_WHAT TO WORK ON_
Leave out the images and repeat the listing below without a single change.

_DATA EXCERPT_
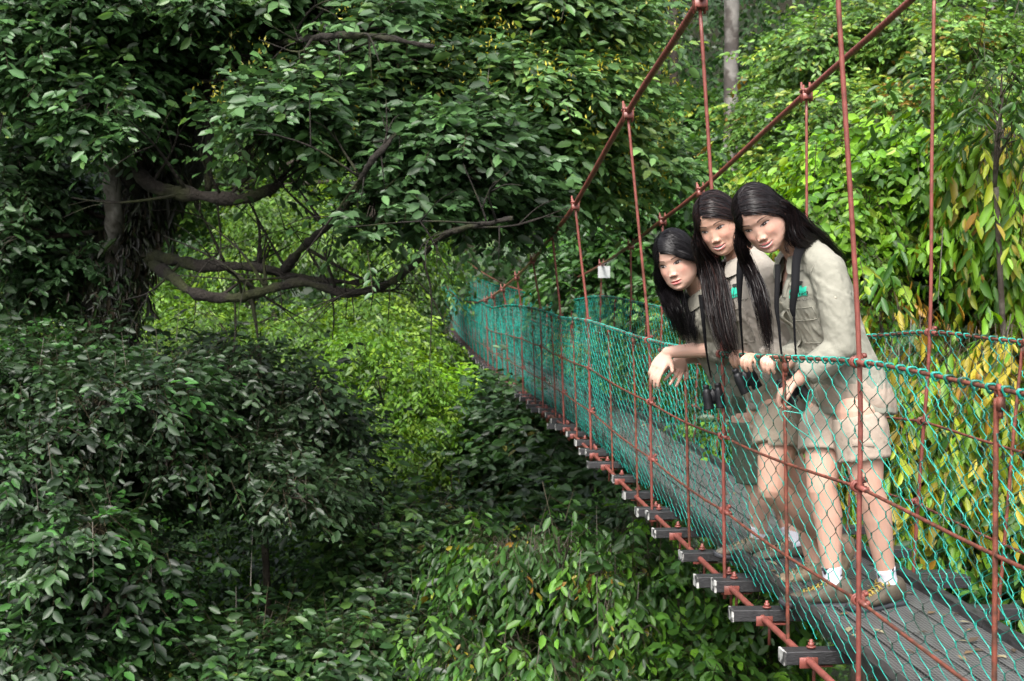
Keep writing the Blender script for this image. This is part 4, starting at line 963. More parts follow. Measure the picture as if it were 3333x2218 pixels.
def paint_face(L, h):
    C = np.tile(h.skin, (len(L), 1)); x = L[:, 0]; ax = np.abs(x); y = L[:, 1]; z = L[:, 2]
    fr = (y > .035).astype(float)
    def mix(mask, col):
        nonlocal C
        C = C*(1-mask[:, None])+np.asarray(col)*mask[:, None]
    mix(.55*fr*G(ax-.043, .020)*G(z+.032, .019), [.58, .25, .19])       # blush
    mix(.30*fr*G(x, .013)*G(z+.042, .010), [.62, .30, .23])
    # brows
    bx = (ax-.014)/.034; bz = .0185+.0055*np.sin(np.clip(bx, 0, 1)*2.2)-.003*np.clip(bx, 0, 1)**2
    bt = np.interp(bx, [-.05, .05, .5, 1.0, 1.08], [0, .0028, .0030, .0014, 0])
    mix(fr*.88*sstep(bt-np.abs(z-bz), -.0005, .0010)*(bx > -.05)*(bx < 1.08), [.035, .022, .018])
    # eyes: almond, tilted up outward
    ex = (ax-.0315)/.0165; tl = .0018*ex
    ho = np.where(z-tl > 0, .0066, .0055)*(1-np.clip(np.abs(ex), 0, 1)**2.2)*(.80 if h.smile else 1)
    ez = z-tl+.0005
    eye = fr*sstep(ho-np.abs(ez), -.0004, .0006)*(np.abs(ex) < 1)
    mix(fr*.65*G(ax-.0315, .017)*G(ez-.0075, .0042), [.33, .17, .12])    # lid fold, its crease shade painted into the skin
    mix(eye, [.44, .39, .37])
    ix = ax-.0315+.003*np.sign(x)*h.gaze
    iris = eye*sstep(.0078-np.hypot(ix, ez+.0010), -.0004, .0006); mix(iris, [.018, .010, .008])
    mix(eye*sstep(.0009-np.hypot(ix-.0018, ez-.0015), -.0004, .0004), [.85, .85, .85])  # catchlight painted as a white dot on the iris
    lash = fr*sstep(.0021-np.abs(ez-ho*(1))*np.where(np.abs(ex) < 1, 1, 4), -.0006, .0006)*(np.abs(ex) < 1.12)*(ez > -.0015)
    mix(lash, [.012, .008, .008])
    mix(fr*.35*sstep(.0007-np.abs(ez+ho), -.0006, .0006)*(np.abs(ex) < .98), [.10, .05, .04])
    # nostrils
    mix(fr*.8*G(ax-.0072, .0038)*G(z+.0515, .0022), [.10, .035, .03])
    mix(fr*.35*G(ax-.0175, .0022)*G(z+.044, .006), [.30, .14, .10])
    # mouth
    mw = .0285 if h.smile else .0235
    u = ax/mw; mz = -.0735+(np.clip(ax, 0, mw)/mw)**2*(.0075 if h.smile else .002)
    top = (.0075-.0018*G(x, .004)+.0010*G(ax-.007, .004))*(1-np.clip(u, 0, 1)**1.8); bot = .0098*(1-np.clip(u, 0, 1)**2)**.8
    k3 = .0036 if h.smile else 0.0; top = top+k3*np.clip(1-u**2, 0, 1); bot = bot+k3*np.clip(1-u**2, 0, 1)
    up = fr*sstep(top-(z-mz), -.0004, .0007)*sstep(z-mz, -.0006, .0002)*(u < 1)
    lo = fr*sstep(bot-(mz-z), -.0004, .0007)*sstep(mz-z, -.0006, .0002)*(u < 1)
    mix(up, [.52, .16, .15]); mix(lo, [.62, .20, .19])
    if h.smile:
        te = fr*sstep(.0046*(1-u**2)-np.abs(z-mz+.0002), -.0004, .0006)*(u < .86); mix(te, [.52, .47, .43])
        mix(fr*.25*te*G(np.mod(x+.05, .0058)-.0029, .0006), [.3, .2, .18])
    mix(fr*sstep(.0009-np.abs(z-mz-(.0030*(1-u**2) if h.smile else 0)), -.0005, .0005)*(u < 1.02), [.20, .05, .05])
    mix(.30*fr*G(ax-.040, .0035)*G(z+.058, .015)*h.smile, [.40, .21, .15])
    H = hairline(L+.0022*np.stack([nz(L, 900, 1), nz(L, 900, 2), nz(L, 900, 3)], -1)); mix(H, HAIRC)
    return C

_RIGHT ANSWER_
Keep writing the Blender script for this image. This is part 4, starting at line 963. More parts follow. Measure the picture as if it were 3333x2218 pixels.
def paint_face(L, h):
    C = np.tile(h.skin, (len(L), 1)); x = L[:, 0]; ax = np.abs(x); y = L[:, 1]; z = L[:, 2]
    fr = (y > .035).astype(float)
    def mix(mask, col):
        nonlocal C
        C = C*(1-mask[:, None])+np.asarray(col)*mask[:, None]
    mix(.55*fr*G(ax-.043, .020)*G(z+.032, .019), [.58, .25, .19])       # blush
    mix(.30*fr*G(x, .013)*G(z+.042, .010), [.62, .30, .23])
    # brows
    bx = (ax-.014)/.034; bz = .0185+.0055*np.sin(np.clip(bx, 0, 1)*2.2)-.003*np.clip(bx, 0, 1)**2
    bt = np.interp(bx, [-.05, .05, .5, 1.0, 1.08], [0, .0028, .0030, .0014, 0])
    mix(fr*.88*sstep(bt-np.abs(z-bz), -.0005, .0010)*(bx > -.05)*(bx < 1.08), [.035, .022, .018])
    # eyes: almond, tilted up outward
    ex = (ax-.0315)/.0165; tl = .0018*ex
    ho = np.where(z-tl > 0, .0066, .0055)*(1-np.clip(np.abs(ex), 0, 1)**2.2)*(.80 if h.smile else 1)
    ez = z-tl+.0005
    eye = fr*sstep(ho-np.abs(ez), -.0004, .0006)*(np.abs(ex) < 1)
    mix(fr*.65*G(ax-.0315, .017)*G(ez-.0075, .0042), [.33, .17, .12])    # lid fold, its crease shade painted into the skin
    mix(eye, [.44, .39, .37])
    ix = ax-.0315+.003*np.sign(x)*h.gaze
    iris = eye*sstep(.0078-np.hypot(ix, ez+.0010), -.0004, .0006); mix(iris, [.018, .010, .008])
    mix(eye*sstep(.0009-np.hypot(ix-.0018, ez-.0015), -.0004, .0004), [.85, .85, .85])  # catchlight painted as a white dot on the iris
    lash = fr*sstep(.0021-np.abs(ez-ho*(1))*np.where(np.abs(ex) < 1, 1, 4), -.0006, .0006)*(np.abs(ex) < 1.12)*(ez > -.0015)
    mix(lash, [.012, .008, .008])
    mix(fr*.35*sstep(.0007-np.abs(ez+ho), -.0006, .0006)*(np.abs(ex) < .98), [.10, .05, .04])
    # nostrils
    mix(fr*.8*G(ax-.0072, .0038)*G(z+.0515, .0022), [.10, .035, .03])
    mix(fr*.35*G(ax-.0175, .0022)*G(z+.044, .006), [.30, .14, .10])
    # mouth
    mw = .0285 if h.smile else .0235
    u = ax/mw; mz = -.0735+(np.clip(ax, 0, mw)/mw)**2*(.0075 if h.smile else .002)
    top = (.0075-.0018*G(x, .004)+.0010*G(ax-.007, .004))*(1-np.clip(u, 0, 1)**1.8); bot = .0098*(1-np.clip(u, 0, 1)**2)**.8
    k3 = .0036 if h.smile else 0.0; top = top+k3*np.clip(1-u**2, 0, 1); bot = bot+k3*np.clip(1-u**2, 0, 1)
    up = fr*sstep(top-(z-mz), -.0004, .0007)*sstep(z-mz, -.0006, .0002)*(u < 1)
    lo = fr*sstep(bot-(mz-z), -.0004, .0007)*sstep(mz-z, -.0006, .0002)*(u < 1)
    mix(up, [.52, .16, .15]); mix(lo, [.62, .20, .19])
    if h.smile:
        te = fr*sstep(.0046*(1-u**2)-np.abs(z-mz+.0002), -.0004, .0006)*(u < .86); mix(te, [.52, .47, .43])
        mix(fr*.25*te*G(np.mod(x+.05, .0058)-.0029, .0006), [.3, .2, .18])
    mix(fr*sstep(.0009-np.abs(z-mz-(.0030*(1-u**2) if h.smile else 0)), -.0005, .0005)*(u < 1.02), [.20, .05, .05])
    mix(.30*fr*G(ax-.040, .0035)*G(z+.058, .015)*h.smile, [.40, .21, .15])
    H = hairline(L+.0022*np.stack([nz(L, 900, 1), nz(L, 900, 2), nz(L, 900, 3)], -1)); mix(H, HAIRC)
    return C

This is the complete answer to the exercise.